BNP Paribas, à la pointe du combat pour le développement durable ? La question mérite d’être posée. BNP Paribas a souvent été pointée du doigt pour ses pratiques peu « responsables ». Sans évoquer l’amende controversée de 9 milliards de dollars infligée par les États-Unis pour violation des embargos à l’encontre de plusieurs pays, comme le Soudan ou l’Iran, le groupe a fait l’objet de multiples sanctions dont le bien-fondé n’a pas été mis en doute.

En 2017, l’ACPR (Autorité de contrôle prudentiel et de régulation) l’a sanctionné pour « plusieurs insuffisances importantes » de son dispositif de lutte contre le blanchiment des capitaux et le financement du terrorisme. La même année, le groupe se faisait de nouveau épingler par le régulateur américain pour avoir manipulé le marché des changes, puis en 2018 pour une tentative de manipulation des produits de taux. Il lui a également été reproché, pêle-mêle, d’être un des plus gros financeurs européens d’armes atomiques et une des banques les plus actives dans les paradis fiscaux. Sans compter que BNP Paribas est régulièrement pointés du doigt par les ONG pour son implication dans le financement des énergies fossiles.

Cela n’empêche d’ailleurs pas la banque de figurer dans de nombreux classements d’entreprises jugées « vertueuses » par les agences de notation extrafinancière (Vigeo Eiris, Sustainalytics, Oekom, FTSE4Good…). Cela illustre d’ailleurs bien à quel point il est difficile de mesurer la responsabilité sociale des entreprises (RSE).

Au final, toutes ces affaires valent à BNP Paribas une bien piètre réputation. Le groupe fut d’ailleurs l’objet d’un reportage signé Thomas Lafarge et Xavier Harel : « BNP Paribas, dans les eaux troubles de la première banque européenne ». Pas besoin d’être cynique pour se dire que la banque a bien besoin de redorer son blason.

Greenwashing
Dans le jargon académique on parle de greenwashing, ou éco-blanchiment.

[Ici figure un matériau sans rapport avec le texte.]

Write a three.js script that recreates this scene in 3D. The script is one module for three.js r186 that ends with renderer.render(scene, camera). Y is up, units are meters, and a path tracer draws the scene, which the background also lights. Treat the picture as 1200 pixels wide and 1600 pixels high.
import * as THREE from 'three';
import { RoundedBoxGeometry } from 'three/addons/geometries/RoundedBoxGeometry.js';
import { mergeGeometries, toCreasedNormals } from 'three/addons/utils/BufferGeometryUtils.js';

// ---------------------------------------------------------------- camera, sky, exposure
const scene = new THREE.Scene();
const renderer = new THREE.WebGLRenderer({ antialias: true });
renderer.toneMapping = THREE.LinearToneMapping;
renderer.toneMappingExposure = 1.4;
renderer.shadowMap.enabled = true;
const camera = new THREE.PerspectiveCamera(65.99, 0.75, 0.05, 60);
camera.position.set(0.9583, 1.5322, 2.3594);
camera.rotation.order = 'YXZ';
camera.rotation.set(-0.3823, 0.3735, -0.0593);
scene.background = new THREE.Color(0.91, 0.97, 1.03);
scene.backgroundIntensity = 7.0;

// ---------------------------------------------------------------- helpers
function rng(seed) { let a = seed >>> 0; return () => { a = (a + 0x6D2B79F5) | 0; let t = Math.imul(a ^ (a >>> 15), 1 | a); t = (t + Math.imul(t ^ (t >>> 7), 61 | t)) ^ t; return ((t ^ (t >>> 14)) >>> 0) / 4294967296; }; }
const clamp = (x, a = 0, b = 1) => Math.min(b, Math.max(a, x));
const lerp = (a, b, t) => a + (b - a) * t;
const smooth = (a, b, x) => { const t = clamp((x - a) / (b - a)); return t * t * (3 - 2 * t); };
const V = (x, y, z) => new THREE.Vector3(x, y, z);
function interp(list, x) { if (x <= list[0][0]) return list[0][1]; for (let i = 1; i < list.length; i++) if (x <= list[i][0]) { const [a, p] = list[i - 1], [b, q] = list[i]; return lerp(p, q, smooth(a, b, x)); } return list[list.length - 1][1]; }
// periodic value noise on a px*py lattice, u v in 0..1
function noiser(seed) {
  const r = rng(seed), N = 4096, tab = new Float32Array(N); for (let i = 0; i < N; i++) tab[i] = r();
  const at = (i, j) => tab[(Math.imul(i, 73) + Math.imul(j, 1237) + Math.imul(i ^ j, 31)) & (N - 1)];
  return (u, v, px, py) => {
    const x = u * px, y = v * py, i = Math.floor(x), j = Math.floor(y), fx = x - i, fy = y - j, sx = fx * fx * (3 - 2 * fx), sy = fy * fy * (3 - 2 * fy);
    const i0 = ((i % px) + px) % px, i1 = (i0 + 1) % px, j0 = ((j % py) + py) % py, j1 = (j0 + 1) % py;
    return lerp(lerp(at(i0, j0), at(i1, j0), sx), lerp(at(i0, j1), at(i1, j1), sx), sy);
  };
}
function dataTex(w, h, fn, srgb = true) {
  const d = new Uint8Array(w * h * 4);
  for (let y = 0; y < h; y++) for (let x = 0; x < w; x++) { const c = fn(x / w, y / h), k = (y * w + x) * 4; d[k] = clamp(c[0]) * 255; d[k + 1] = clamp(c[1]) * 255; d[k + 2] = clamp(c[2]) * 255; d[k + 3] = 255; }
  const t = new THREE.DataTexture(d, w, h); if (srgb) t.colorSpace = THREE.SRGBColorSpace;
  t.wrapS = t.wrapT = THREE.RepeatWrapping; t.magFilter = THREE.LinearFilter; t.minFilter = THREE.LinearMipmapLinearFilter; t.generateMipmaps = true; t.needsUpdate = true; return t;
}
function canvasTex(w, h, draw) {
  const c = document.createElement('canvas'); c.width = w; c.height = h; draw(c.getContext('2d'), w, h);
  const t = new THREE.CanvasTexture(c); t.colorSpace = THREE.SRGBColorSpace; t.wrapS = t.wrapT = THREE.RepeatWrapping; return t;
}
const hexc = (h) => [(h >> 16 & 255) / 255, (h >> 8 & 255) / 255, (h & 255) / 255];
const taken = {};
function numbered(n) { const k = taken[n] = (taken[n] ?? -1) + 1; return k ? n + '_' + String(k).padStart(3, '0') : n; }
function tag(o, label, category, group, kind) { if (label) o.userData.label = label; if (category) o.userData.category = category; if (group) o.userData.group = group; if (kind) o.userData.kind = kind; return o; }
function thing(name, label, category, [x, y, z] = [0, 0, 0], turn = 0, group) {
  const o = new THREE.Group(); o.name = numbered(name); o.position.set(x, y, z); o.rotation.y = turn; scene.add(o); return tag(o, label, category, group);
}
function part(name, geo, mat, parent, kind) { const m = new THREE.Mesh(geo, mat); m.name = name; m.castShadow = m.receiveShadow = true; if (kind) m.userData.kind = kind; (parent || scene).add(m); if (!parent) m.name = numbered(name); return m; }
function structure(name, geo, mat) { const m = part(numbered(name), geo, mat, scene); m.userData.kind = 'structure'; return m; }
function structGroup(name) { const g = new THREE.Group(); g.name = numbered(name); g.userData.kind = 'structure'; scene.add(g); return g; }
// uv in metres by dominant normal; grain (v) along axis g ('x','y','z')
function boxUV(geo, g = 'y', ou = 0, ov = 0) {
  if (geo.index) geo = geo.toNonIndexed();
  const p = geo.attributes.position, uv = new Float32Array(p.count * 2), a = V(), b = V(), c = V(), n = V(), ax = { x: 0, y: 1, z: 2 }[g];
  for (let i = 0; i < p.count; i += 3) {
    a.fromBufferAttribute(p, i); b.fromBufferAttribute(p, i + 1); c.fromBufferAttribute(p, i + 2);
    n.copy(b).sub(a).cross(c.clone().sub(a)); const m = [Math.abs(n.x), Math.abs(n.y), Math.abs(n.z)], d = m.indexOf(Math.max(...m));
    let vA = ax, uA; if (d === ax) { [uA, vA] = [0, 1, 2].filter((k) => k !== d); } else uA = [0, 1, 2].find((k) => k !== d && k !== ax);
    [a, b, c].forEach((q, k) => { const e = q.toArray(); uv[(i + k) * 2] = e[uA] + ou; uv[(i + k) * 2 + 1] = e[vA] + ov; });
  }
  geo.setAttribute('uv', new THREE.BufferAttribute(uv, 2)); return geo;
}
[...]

Il s’agit pour les entreprises d’adopter un positionnement et une communication orientés développement durable dans le but principal de « verdir » (ou de « blanchir ») leur image.

Matthew Kotchen, professeur à l’université de Yale et membre du prestigieux NBER, montre ainsi que les entreprises qui adoptent les comportements (en apparence) les plus « responsables » sont précisément celles qui sont les moins « vertueuses ». Les entreprises profitent ainsi du caractère foncièrement multidimensionnel de la RSE pour communiquer sur certaines bonnes actions qui ne sont pas en lien direct avec leurs activités, mais qui dans le bilan final pèseront autant, sinon plus, que leurs comportements irresponsables.

Margaret E. Ormiston (London Business School) et Elaine M. Wong (University of California) considèrent que la RSE offre un crédit moral qui permet aux dirigeants de s’engager dans un traitement moins éthique des parties prenantes : c’est le concept de Licence to ill. Les exemples abondent : on peut citer notamment l’entreprise Vale, responsable il y a quelques semaines de la catastrophe de Brumadinho au Brésil – un drame écologique et humain – qui se targue de partenariats signés avec les populations indigènes… Que les entreprises dévoient le concept de RSE, pour des raisons marketing, rien de très étonnant. Ce qui est nouveau, c’est qu’elles le font désormais avec l’assentiment des universités.

Clause de non-dénigrement
L’université PSL, en acceptant ce partenariat exclusif avec BNP Paribas pour sa formation au développement durable, n’offre-t-elle pas à la banque une Licence to ill à peu de frais ?

Le contrat qui lie PSL et BNP Paribas dans le cas de cette nouvelle licence est confidentiel. Un article publié dans Le Monde le 22 février dernier a toutefois de quoi nous alerter. Le montant serait de 8 millions d’euros sur 5 ans – rappelons que la plupart des Chaires bénéficient du régime fiscal du mécénat, qui permet à l’entreprise de défiscaliser 60 % de ses dons.

En principe, l’entreprise ne peut exiger alors contractuellement aucune contrepartie. Il a pourtant été question d’une « clause de non-dénigrement ». Celle-ci n’a même pas besoin d’être explicite : comment penser que les recherches ou les enseignements puissent dans ces conditions rester tout à fait indépendants ? Je ne doute absolument pas du sérieux, de l’intégrité, de la sincérité et du dévouement de mes collègues. Au contraire, je déplore qu’ils soient dans une situation aussi inconfortable.

Notons que l’université Paris-Dauphine, membre central de l’alliance PSL, accueille déjà depuis plusieurs années, une chaire « Finance et développement durable » financée par… le Crédit Agricole et EDF, et hébergée par l’Institut Europlace de finance – une émanation du lobby de la Place financière de Paris.